O atentado de Boston, em 2013, ilustra a perda do privilégio do jornalismo em conduzir a construção dos acontecimentos. Mas é preciso cuidado para não se levar somente pelo clamor popular
Gostaria de indicar a vocês um filme que traz à tona, no meu entender, um dos aspectos sociais mais complexos da atualidade: a construção dos acontecimentos em rede. Mas, para me fazer entender, terei de desenvolver um raciocínio que servirá como preâmbulo da dica.
Os acontecimentos não simplesmente acontecem. Os fenômenos de fato acontecem, é verdade, mas a nossa apropriação também os determina. É uma discussão, se quisermos, de cunho filosófico: os fenômenos em si são inapreensíveis. O que está ao nosso alcance são narrativas sobre os fenômenos. Em última análise, o que nos resta são versões. Alguém observa e conta o que viu para os que não viram. Este é um dos princípios fundamentais do jornalismo.
Ou seja, para eu viver coletivamente, é interessante possuir informações que possam subsidiar minhas decisões. Como é impossível ser testemunha de todos os acontecimentos capazes de fornecer esse tipo de subsídio, eu confio a alguém esta tarefa. É aí que entra o jornalismo e a sua responsabilidade social.
Embora seja mais antigo, foi durante os últimos 100 anos, aproximadamente, que o jornalismo se firmou como um dos mediadores mais legítimos da realidade social. Juntamente com outras grandes instituições, como o Estado e a Igreja, o jornalismo definia o que as pessoas deveriam saber. E mais: tinha um papel determinante na maneira como a realidade era construída.
Nos últimos tempos, o jornalismo está observando esse privilégio escapar por entre os dedos. A ascensão e a consolidação da internet social deram vozes a diversos outros atores que, se já participavam da tessitura da vida social, nunca haviam tido a possibilidade de fazer circular a sua própria narrativa dos fenômenos tal como é possível hoje.
O espectro de possibilidades desse cenário é gigantesco. Daí sua complexidade – e necessidade de problematização. O caso de Diamond Reynolds, a americana que transmitiu ao vivo, pelo Facebook, o seu parceiro se esvair em sangue após uma abordagem policial, é um dos exemplos mais recentes.
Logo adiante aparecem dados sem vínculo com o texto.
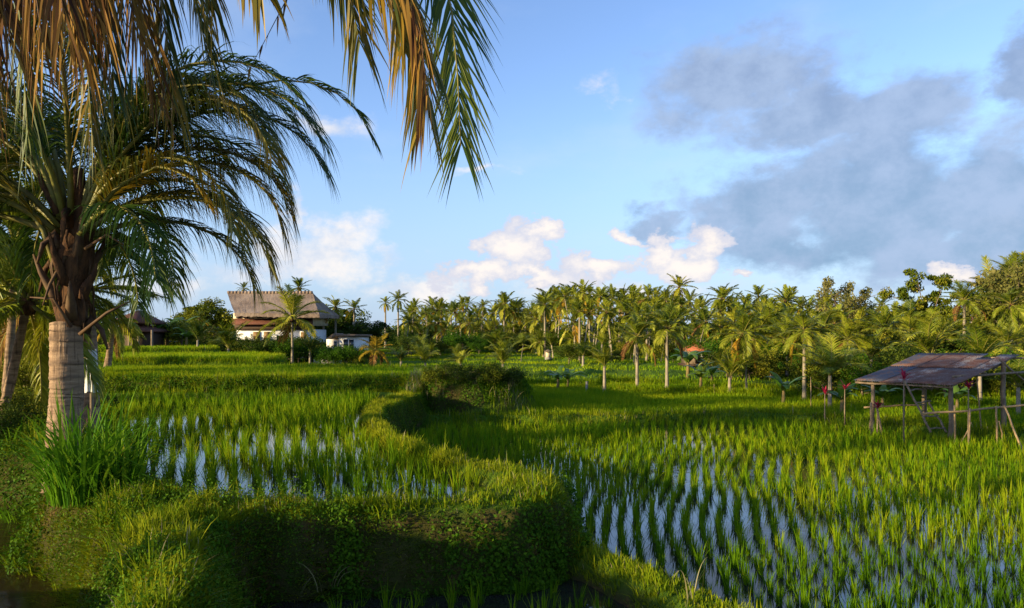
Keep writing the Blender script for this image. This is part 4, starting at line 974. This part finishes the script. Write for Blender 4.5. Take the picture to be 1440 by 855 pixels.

Ela optou por transmitir a agonia do seu marido a ampará-lo porque queria que o mundo soubesse da sua versão, e não a da polícia, sobre o fato.
Reynolds quis dividir com o mundo a maneira como ela se apropriou do fenômeno, de maneira a ressaltar o racismo e a violência da polícia, aspectos nem sempre salientes nos discursos das instituições que sempre tiveram voz.
Interessante essa complexidade, não?
Ainda que se baseie em uma justificativa relevante (essencial, eu diria), a ação de Reynolds precisa ser problematizada. É interessante que pensemos sobre que consequências sociais esse tipo de transmissão pode acarretar. Porque, embora na maioria das vezes salutar, a participação de incontáveis novos atores no processo de construção da realidade por meio da narração de fenômenos é algo novo e que vem acontecendo muito rapidamente.
É preciso que, ao menos de vez em quando, alguém pare e pense um pouco.
É isso que faz o filme The Thread, documentário sobre a atividade no reddit, uma rede social muito popular nos EUA, depois das explosões na maratona de Boston, em abril de 2013. Talvez o leitor não saiba ou não se lembre, mas a cobertura da maratona de Boston foi um festival de erros cometidos tanto pela imprensa quanto por cidadãos que decidiram ajudar a polícia a encontrar os responsáveis trocando informações nos tópicos (as threads) do reddit.
O interessante do filme é a possibilidade de enxergar como se deu o processo de construção do acontecimento “atentados em Boston”, desde a explosão, em uma segunda-feira, até a captura de Dzhokhar Tsarnaev, na sexta seguinte. É possível perceber como os diversos atores conectados em rede – da imprensa ao cidadão anônimo acusando gente inocente no reddit, passando pela polícia – foram moldando a narrativa, muitas vezes por meio de um comportamento de manada.
O atentado de Boston talvez tenha sido o acontecimento mais representativo de um cenário que já vinha se desenvolvendo há anos: o privilégio em conduzir a construção dos acontecimentos sociais havia escapado das mãos do jornalismo. Não se trata de negar a importância do jornalismo na construção da realidade social, mas agora ele precisa ter a consciência de que há muita gente querendo contribuir nessa tarefa. Algumas vezes isso significa dar vazão para narrativas reprimidas, como a de Diamond Reynolds. Em outras palavras, significa chamar para si a responsabilidade de quem traz na bagagem um século de experiência narrando fatos sociais, e não agindo apenas a partir do clamor popular. O desafio é achar o meio-termo.